As programmatic measurements and analytics mature, mobile web CPMs are not the only rates leveling off. Mobile app CPM rates are leveling off, too. In fact, EMX data showed that, from Q1 2017 to Q2 2018, mobile app CPM rates have tapered to an average of $1.03 for open auction and $2.03 for private.

Again, the question becomes: why?

An analysis of our proprietary data suggests the following three reasons:

1) Inventory Quality

While programmatic is steadily maturing, the mobile app space continues to struggle with inventory quality. In fact, according to a Forrester survey, more than half of mobile ad executives feel at least 30% of their mobile in-app spend is at risk of ad fraud. As a whole, this can cause a slowing down of the adoption of in-app advertising.

2) Stronger Targeting

In the past, inaccurate location data and fraudulent inventory has inflated and skewed pricing. As the use of geo-targeting becomes more prevalent, and strategies that use device IDs become the norm, targeting is becoming stronger and buyers are able to spend smarter. Now their message can reach the right users, at the right time, in the right place—no longer losing money on empty impressions.

3) Complicated Technology

Mobile app technology is still very new. Because of this, the technology itself has not yet matured, often complicating what should be easy solutions.

“There is still so much we need to learn as an industry. Many in-app monetization offerings will add another layer of tech to the app, forcing publishers to make tough engineering tradeoffs when implementing solutions.”
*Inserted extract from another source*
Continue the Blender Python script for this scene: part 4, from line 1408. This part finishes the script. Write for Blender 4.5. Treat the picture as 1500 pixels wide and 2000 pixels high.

– Mike Grosinger, EMX Director of Product Management

Regardless of the constantly shifting trends, buyers and sellers are continuing to invest in mobile app—and for good reason. Consumers are on mobile. According to data collected by Statista, in 2018 alone there has been a total number of 205.4 billion mobile app downloads, with a projected 25% increase in mobile app downloads in the next four years.

The takeaway?
An analysis of EMX proprietary data, combined with third-party sources, suggests the tapering of mobile CPM rates could be due to poor quality inventory, stronger targeting, premature technology, and sophisticated measurements. With that said, being a relatively new technology, mobile in-app advertising has time to mature and grow to its full potential as an advertising platform.